_Exercise prompt_: Transcribe each line of the material as it is, and drop any picture.

_Data shown_:
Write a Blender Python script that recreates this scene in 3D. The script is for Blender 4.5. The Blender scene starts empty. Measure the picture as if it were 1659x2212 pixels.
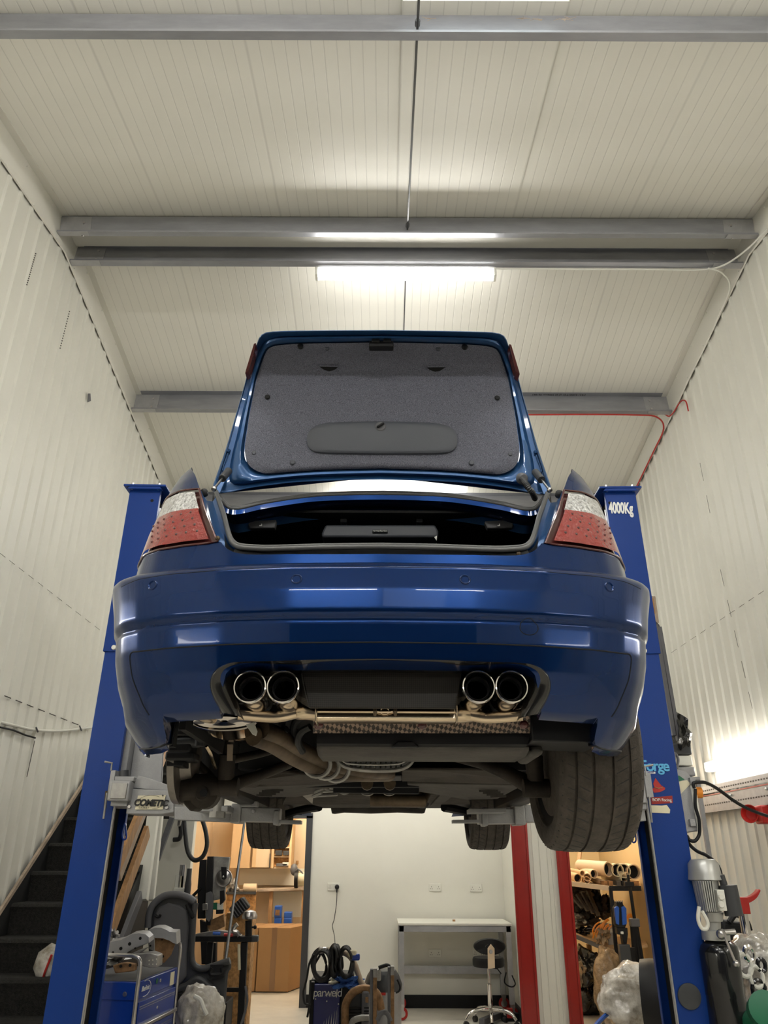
import bpy, bmesh, math, random
import numpy as np
from mathutils import Vector, Matrix
random.seed(7)
SC = bpy.context.scene
COL = SC.collection
# ---------------------------------------------------------------- camera
F = 1661.0
TH = math.radians(24.15); PH = 0.004
c_, s_ = math.cos(TH), math.sin(TH)
CAMP = np.array([0.0, 0.0, 1.6])
fwd = np.array([0, c_, s_]); r0 = np.array([1.0, 0, 0]); u0 = np.array([0, -s_, c_])
RT = math.cos(PH)*r0 + math.sin(PH)*u0
UP = math.cos(PH)*u0 - math.sin(PH)*r0
cam = bpy.data.cameras.new('camera'); camo = bpy.data.objects.new('camera', cam); COL.objects.link(camo)
cam.sensor_fit = 'HORIZONTAL'; cam.sensor_width = 36.0; cam.lens = F*36.0/1659.0
cam.clip_start = 0.05; cam.clip_end = 100
camo.matrix_world = Matrix(((RT[0], UP[0], -fwd[0], 0), (RT[1], UP[1], -fwd[1], 0), (RT[2], UP[2], -fwd[2], 1.6), (0, 0, 0, 1)))
SC.camera = camo
# ---------------------------------------------------------------- world + exposure
w = bpy.data.worlds.new('world'); SC.world = w; w.use_nodes = True
w.node_tree.nodes['Background'].inputs[0].default_value = (0.75, 0.8, 0.9, 1)
w.node_tree.nodes['Background'].inputs[1].default_value = 2.2
SC.view_settings.view_transform = 'Standard'; SC.view_settings.look = 'None'
SC.view_settings.gamma = 1; SC.view_settings.use_curve_mapping = False
SC.view_settings.exposure = 0.33
LAMP = 60.0         # emission of the workshop battens
WARM = 62.0          # emission of the side-room battens
SC.cycles.max_bounces = 8; SC.cycles.diffuse_bounces = 4; SC.cycles.glossy_bounces = 4
SC.cycles.transmission_bounces = 4; SC.cycles.use_denoising = True
SC.cycles.caustics_reflective = False; SC.cycles.caustics_refractive = False
SC.cycles.sample_clamp_indirect = 6.0

def ray(x, y):
    return fwd + (x-829.5)/F*RT + (1106-y)/F*UP
def P(x, y, Y):
    d = ray(x, y); return CAMP + d*(Y/d[1])
def PX(x, y, X):
    d = ray(x, y); return CAMP + d*(X/d[0])
def PZ(x, y, Z):
    d = ray(x, y); return CAMP + d*((Z-1.6)/d[2])
def proj(p):
    p = np.asarray(p, float) - CAMP; zc = p@fwd
    return np.stack([829.5+F*(p@RT)/zc, 1106-F*(p@UP)/zc], -1)

# ---------------------------------------------------------------- materials
def lin(h):
    h = h.lstrip('#'); v = [int(h[i:i+2], 16)/255 for i in (0, 2, 4)]
    return tuple(a/12.92 if a <= .04045 else ((a+.055)/1.055)**2.4 for a in v)
def mat(name, col, rough=.5, metal=0, coat=0, var=0, vscale=8, bump=0, bscale=60, spec=.5, trans=0, emit=0, stretch=None, col2=None, ior=1.45, alpha=1):
    if isinstance(col, str): col = lin(col)
    m = bpy.data.materials.new(name); m.use_nodes = True
    nt = m.node_tree; b = nt.nodes['Principled BSDF']
    b.inputs['Base Color'].default_value = (*col, 1); b.inputs['Roughness'].default_value = rough
    b.inputs['Metallic'].default_value = metal; b.inputs['Coat Weight'].default_value = coat
    b.inputs['Coat Roughness'].default_value = .03
    b.inputs['Specular IOR Level'].default_value = spec; b.inputs['Transmission Weight'].default_value = trans
    b.inputs['IOR'].default_value = ior; b.inputs['Alpha'].default_value = alpha
    if emit:
        b.inputs['Emission Color'].default_value = (*col, 1); b.inputs['Emission Strength'].default_value = emit
    if var or bump:
        tc = nt.nodes.new('ShaderNodeTexCoord'); mp = nt.nodes.new('ShaderNodeMapping')
        nt.links.new(tc.outputs['Object'], mp.inputs[0])
        if stretch: mp.inputs['Scale'].default_value = stretch
    if var:
        n = nt.nodes.new('ShaderNodeTexNoise'); n.inputs['Scale'].default_value = vscale; n.inputs['Detail'].default_value = 6
        n.inputs['Roughness'].default_value = .65
        nt.links.new(mp.outputs[0], n.inputs['Vector'])
        rp = nt.nodes.new('ShaderNodeValToRGB'); rp.color_ramp.elements[0].position = .32; rp.color_ramp.elements[1].position = .68
        d = col2 and (lin(col2) if isinstance(col2, str) else col2) or tuple(max(0, a*(1-var)) for a in col)
        rp.color_ramp.elements[0].color = (*d, 1)
        rp.color_ramp.elements[1].color = (*(col if col2 else tuple(min(1, a*(1+var*.6)) for a in col)), 1)
        nt.links.new(n.outputs[0], rp.inputs[0]); nt.links.new(rp.outputs[0], b.inputs['Base Color'])
    if bump:
        n2 = nt.nodes.new('ShaderNodeTexNoise'); n2.inputs['Scale'].default_value = bscale; n2.inputs['Detail'].default_value = 4
        nt.links.new(mp.outputs[0], n2.inputs['Vector'])
        bp = nt.nodes.new('ShaderNodeBump'); bp.inputs['Strength'].default_value = bump; bp.inputs['Distance'].default_value = .02
        nt.links.new(n2.outputs[0], bp.inputs['Height']); nt.links.new(bp.outputs[0], b.inputs['Normal'])
    return m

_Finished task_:
Write a Blender Python script that recreates this scene in 3D. The script is for Blender 4.5. The Blender scene starts empty. Measure the picture as if it were 1659x2212 pixels.
import bpy, bmesh, math, random
import numpy as np
from mathutils import Vector, Matrix
random.seed(7)
SC = bpy.context.scene
COL = SC.collection
# ---------------------------------------------------------------- camera
F = 1661.0
TH = math.radians(24.15); PH = 0.004
c_, s_ = math.cos(TH), math.sin(TH)
CAMP = np.array([0.0, 0.0, 1.6])
fwd = np.array([0, c_, s_]); r0 = np.array([1.0, 0, 0]); u0 = np.array([0, -s_, c_])
RT = math.cos(PH)*r0 + math.sin(PH)*u0
UP = math.cos(PH)*u0 - math.sin(PH)*r0
cam = bpy.data.cameras.new('camera'); camo = bpy.data.objects.new('camera', cam); COL.objects.link(camo)
cam.sensor_fit = 'HORIZONTAL'; cam.sensor_width = 36.0; cam.lens = F*36.0/1659.0
cam.clip_start = 0.05; cam.clip_end = 100
camo.matrix_world = Matrix(((RT[0], UP[0], -fwd[0], 0), (RT[1], UP[1], -fwd[1], 0), (RT[2], UP[2], -fwd[2], 1.6), (0, 0, 0, 1)))
SC.camera = camo
# ---------------------------------------------------------------- world + exposure
w = bpy.data.worlds.new('world'); SC.world = w; w.use_nodes = True
w.node_tree.nodes['Background'].inputs[0].default_value = (0.75, 0.8, 0.9, 1)
w.node_tree.nodes['Background'].inputs[1].default_value = 2.2
SC.view_settings.view_transform = 'Standard'; SC.view_settings.look = 'None'
SC.view_settings.gamma = 1; SC.view_settings.use_curve_mapping = False
SC.view_settings.exposure = 0.33
LAMP = 60.0         # emission of the workshop battens
WARM = 62.0          # emission of the side-room battens
SC.cycles.max_bounces = 8; SC.cycles.diffuse_bounces = 4; SC.cycles.glossy_bounces = 4
SC.cycles.transmission_bounces = 4; SC.cycles.use_denoising = True
SC.cycles.caustics_reflective = False; SC.cycles.caustics_refractive = False
SC.cycles.sample_clamp_indirect = 6.0

def ray(x, y):
    return fwd + (x-829.5)/F*RT + (1106-y)/F*UP
def P(x, y, Y):
    d = ray(x, y); return CAMP + d*(Y/d[1])
def PX(x, y, X):
    d = ray(x, y); return CAMP + d*(X/d[0])
def PZ(x, y, Z):
    d = ray(x, y); return CAMP + d*((Z-1.6)/d[2])
def proj(p):
    p = np.asarray(p, float) - CAMP; zc = p@fwd
    return np.stack([829.5+F*(p@RT)/zc, 1106-F*(p@UP)/zc], -1)

# ---------------------------------------------------------------- materials
def lin(h):
    h = h.lstrip('#'); v = [int(h[i:i+2], 16)/255 for i in (0, 2, 4)]
    return tuple(a/12.92 if a <= .04045 else ((a+.055)/1.055)**2.4 for a in v)
def mat(name, col, rough=.5, metal=0, coat=0, var=0, vscale=8, bump=0, bscale=60, spec=.5, trans=0, emit=0, stretch=None, col2=None, ior=1.45, alpha=1):
    if isinstance(col, str): col = lin(col)
    m = bpy.data.materials.new(name); m.use_nodes = True
    nt = m.node_tree; b = nt.nodes['Principled BSDF']
    b.inputs['Base Color'].default_value = (*col, 1); b.inputs['Roughness'].default_value = rough
    b.inputs['Metallic'].default_value = metal; b.inputs['Coat Weight'].default_value = coat
    b.inputs['Coat Roughness'].default_value = .03
    b.inputs['Specular IOR Level'].default_value = spec; b.inputs['Transmission Weight'].default_value = trans
    b.inputs['IOR'].default_value = ior; b.inputs['Alpha'].default_value = alpha
    if emit:
        b.inputs['Emission Color'].default_value = (*col, 1); b.inputs['Emission Strength'].default_value = emit
    if var or bump:
        tc = nt.nodes.new('ShaderNodeTexCoord'); mp = nt.nodes.new('ShaderNodeMapping')
        nt.links.new(tc.outputs['Object'], mp.inputs[0])
        if stretch: mp.inputs['Scale'].default_value = stretch
    if var:
        n = nt.nodes.new('ShaderNodeTexNoise'); n.inputs['Scale'].default_value = vscale; n.inputs['Detail'].default_value = 6
        n.inputs['Roughness'].default_value = .65
        nt.links.new(mp.outputs[0], n.inputs['Vector'])
        rp = nt.nodes.new('ShaderNodeValToRGB'); rp.color_ramp.elements[0].position = .32; rp.color_ramp.elements[1].position = .68
        d = col2 and (lin(col2) if isinstance(col2, str) else col2) or tuple(max(0, a*(1-var)) for a in col)
        rp.color_ramp.elements[0].color = (*d, 1)
        rp.color_ramp.elements[1].color = (*(col if col2 else tuple(min(1, a*(1+var*.6)) for a in col)), 1)
        nt.links.new(n.outputs[0], rp.inputs[0]); nt.links.new(rp.outputs[0], b.inputs['Base Color'])
    if bump:
        n2 = nt.nodes.new('ShaderNodeTexNoise'); n2.inputs['Scale'].default_value = bscale; n2.inputs['Detail'].default_value = 4
        nt.links.new(mp.outputs[0], n2.inputs['Vector'])
        bp = nt.nodes.new('ShaderNodeBump'); bp.inputs['Strength'].default_value = bump; bp.inputs['Distance'].default_value = .02
        nt.links.new(n2.outputs[0], bp.inputs['Height']); nt.links.new(bp.outputs[0], b.inputs['Normal'])
    return m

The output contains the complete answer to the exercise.